Probably the most well-known song of this album (besides "A Tout Le Monde") is "Train of Consequences" with its very original trademark riff, sounding like a train chugging along on its railroad tracks. Ah, and we can finally hear a great and memorable solo by Marty Friedman! Another honorable mention is again the very passionate vocal performance by Dave, who really seems to tear his vocal chords apart in the song's chorus.

Some more highlights are "Addicted to Chaos" (a track with a melancholic, almost depressing atmosphere), the epic "Blood of Heroes" which shows Mustaine in great shape, the über-catchy and bass-heavy "Family Tree" (which also has the best riffs on the whole record) and the concluding "Victory"; probably the only song that wouldn't have been very out of place on an 80s ´Deth record. It also features some awesome lyrics, paying homage to the band's classics (even the guitar solo sounds like a summary of different classic Friedman solos).
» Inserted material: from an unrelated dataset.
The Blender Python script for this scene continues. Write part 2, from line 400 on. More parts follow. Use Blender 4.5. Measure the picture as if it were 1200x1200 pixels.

The only painfully negative thing here is the lack of convincing lead work. Megadeth have always been a band that wasn't about the riffs only, as their blistering and flashy soloing has always been a very important factor in the band's sound - Mustaine and Friedman were a force to be reckoned with; yet there are no ear-shattering moments like the godly solos in "Holy Wars"/"Tornado of Souls" or even "Ashes in Your Mouth" to be found here and that is simply a shame. A solo here, a lead there, but nothing to write home about and nothing that really manages to ram a hook in your mouth...or memory. Sometimes it feels as if Dave & Marty held themselves back...

Either way, you surely can't got wrong with any of the tracks here, as the overall quality level of the songs displayed here is high, making this one of the most consistent releases of the band.

I recommend this to any metalhead who'd love to hear an 80s record with a little more balls and darker lyrical subjects than usual. If you liked "Countdown to Exctinction", I see no reason for you not to like this even more convincing and stronger record; a little surprising, considering the great downfall that would follow this LP.

PS: Try to get a version with the "Crown of Worms" bonus track, it's worth it!